I democratici temono in particolare l’October surprise, l’imprevisto che può capovolgere le sorti della corsa alla Casa Bianca. A tal proposito il pericolo maggiore per la candidata del partito dell'asinello sembra provenire non tanto dal Medio Oriente in fiamme quanto dal fronte domestico con un’ondata di scioperi che a pochi giorni dal voto potrebbe riaccendere l’attenzione dell’opinione pubblica sull'economia. È questo infatti uno dei talloni d’Achille per Harris, apparsa spesso incerta nel difendere i risultati ottenuti negli ultimi quattro anni dal suo partito e nel fornire una risposta efficace ad un elettorato che continua a soffrire per gli effetti dell’inflazione, nel frattempo stabilizzatasi ma su livelli ritenuti comunque troppo elevati.

I primi ad incrociare le braccia sono stati oltre 30mila dipendenti della Boeing. Lo sciopero, il primo dal 2018, è scattato dopo che il 96% dei lavoratori dell’azienda del settore aeronautico ha bocciato un accordo che prevedeva un incremento salariale del 25% a fronte di un aumento richiesto del 40% oltre all’impegno di costruire il prossimo aereo commerciale nell’area di Seattle nello Stato di Washington.
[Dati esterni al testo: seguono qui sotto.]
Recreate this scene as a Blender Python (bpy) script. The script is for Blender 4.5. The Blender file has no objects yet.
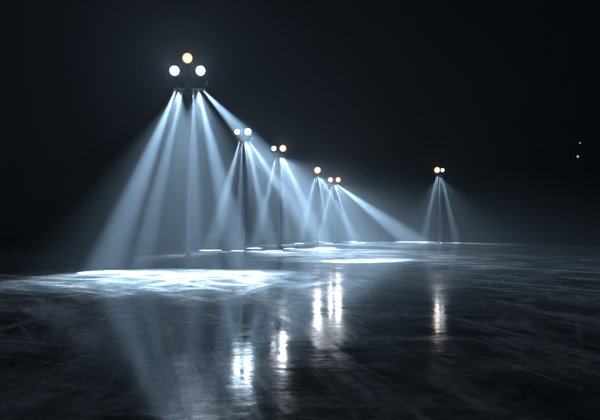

Il conseguente blocco della produzione dei velivoli, tra gli altri il 737 MAX e il 777, potrebbe andare avanti per oltre un mese e raggiungere un costo di circa tre miliardi e mezzo di dollari secondo le stime degli analisti. Intanto l’azienda ha risposto annunciando “tagli significativi” che prevedono il congelamento delle assunzioni e l’introduzione di licenziamenti temporanei. La crisi in corso arriva al culmine di un periodo nero per la Boeing che ha già dovuto rallentare la produzione a seguito di una serie di incidenti che ha messo in discussione la qualità e la sicurezza dei suoi velivoli.

E mentre gli analisti affermano che l’azienda costruttrice di aerei sia finita in una “spirale di morte autoindotta” con conseguenze sull’intero settore, un altro sciopero ancora più preoccupante potrebbe scattare all’inizio di ottobre coinvolgendo almeno 25mila lavoratori portuali della costa orientale e del Golfo del Messico. New York, Boston, Baltimora, Savannah e New Orleans sono solo alcuni dei terminal che rischiano la paralisi e ai quali si potrebbero aggiungere quelli sulla costa occidentale degli States se, come riporta Politico, i sindacati locali decidessero di solidarizzare con i colleghi dell’East coast.
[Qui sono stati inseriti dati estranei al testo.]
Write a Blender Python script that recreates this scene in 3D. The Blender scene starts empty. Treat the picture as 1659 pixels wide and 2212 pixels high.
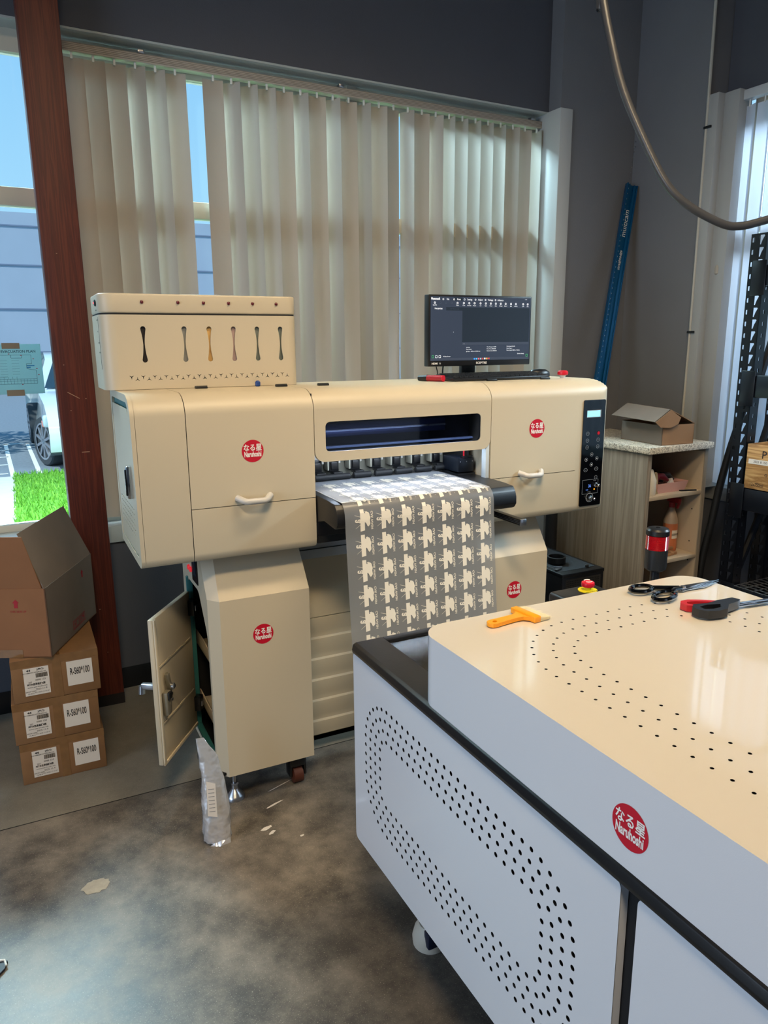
import bpy, bmesh, math, random
from math import sin, cos, pi, radians, sqrt
from mathutils import Vector, Matrix
random.seed(7)
COL = bpy.context.scene.collection
# ------------------------------------------------------------------ materials
def lin(c):
    if isinstance(c, str):
        c = [int(c[i:i+2], 16)/255 for i in (0, 2, 4)]
    return tuple((x/12.92 if x <= .04045 else ((x+.055)/1.055)**2.4) for x in c) + (1,)
MATS = {}
def mat(name, c, rough=.5, metal=0, spec=.5, bump=0, bscale=200, coat=0, em=0, emc=None, var=0, vscale=8, trans=0, alpha=1, bdist=.002):
    if name in MATS: return MATS[name]
    m = bpy.data.materials.new(name); m.use_nodes = True
    nt = m.node_tree; b = nt.nodes['Principled BSDF']
    b.inputs['Base Color'].default_value = lin(c); b.inputs['Roughness'].default_value = rough
    b.inputs['Metallic'].default_value = metal; b.inputs['Specular IOR Level'].default_value = spec
    b.inputs['Coat Weight'].default_value = coat; b.inputs['Coat Roughness'].default_value = .08
    b.inputs['Alpha'].default_value = alpha
    if trans: b.inputs['Transmission Weight'].default_value = trans
    if em:
        b.inputs['Emission Color'].default_value = lin(emc or c); b.inputs['Emission Strength'].default_value = em
    tc = nt.nodes.new('ShaderNodeTexCoord')
    if var:
        n = nt.nodes.new('ShaderNodeTexNoise'); n.inputs['Scale'].default_value = vscale; n.inputs['Detail'].default_value = 5
        nt.links.new(tc.outputs['Object'], n.inputs['Vector'])
        r = nt.nodes.new('ShaderNodeValToRGB'); L = lin(c)
        r.color_ramp.elements[0].position = .3; r.color_ramp.elements[1].position = .7
        r.color_ramp.elements[0].color = tuple(x*(1-var) for x in L[:3])+(1,)
        r.color_ramp.elements[1].color = tuple(min(1, x*(1+var)) for x in L[:3])+(1,)
        nt.links.new(n.outputs[0], r.inputs[0]); nt.links.new(r.outputs[0], b.inputs['Base Color'])
    if bump:
        n = nt.nodes.new('ShaderNodeTexNoise'); n.inputs['Scale'].default_value = bscale
        nt.links.new(tc.outputs['Object'], n.inputs['Vector'])
        bp = nt.nodes.new('ShaderNodeBump'); bp.inputs['Strength'].default_value = bump; bp.inputs['Distance'].default_value = bdist
        nt.links.new(n.outputs[0], bp.inputs['Height']); nt.links.new(bp.outputs[0], b.inputs['Normal'])
    MATS[name] = m; return m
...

Per gli esperti se si arrivasse ad una serrata limitata a due settimane i porti non tornerebbero alla normale operatività fino al 2025. Di fronte a tale scenario, non stupisce che la Casa Bianca abbia invitato tutte le parti coinvolte, i portuali e gli armatori dell’Alleanza marittima statunitense, a non abbandonare il tavolo delle trattative e continuare a negoziare “in buona fede”. L’amministrazione dem ha smentito inoltre la possibilità di ricorrere ad un provvedimento federale per bloccare uno sciopero che manderebbe in tilt le catene di approvvigionamento già sotto stress per la crisi in Medio Oriente.

Con queste premesse, le agitazioni dei lavoratori e un eventuale conseguente disastro economico si profilano come una gatta da pelare non solo per Biden, il quale in passato si è autodefinito il presidente più “pro-Union” della storia americana apparendo l’anno scorso accanto ai dipendenti del settore auto in sciopero, ma anche per la candidata Harris.

Ciò che nelle prossime settimane l’ex procuratrice dirà in materia di economia e diritti sindacali potrebbe infatti definire il successo o il tramonto del suo sogno presidenziale. Insomma, la "sorpresa di ottobre" potrebbe essere già arrivata.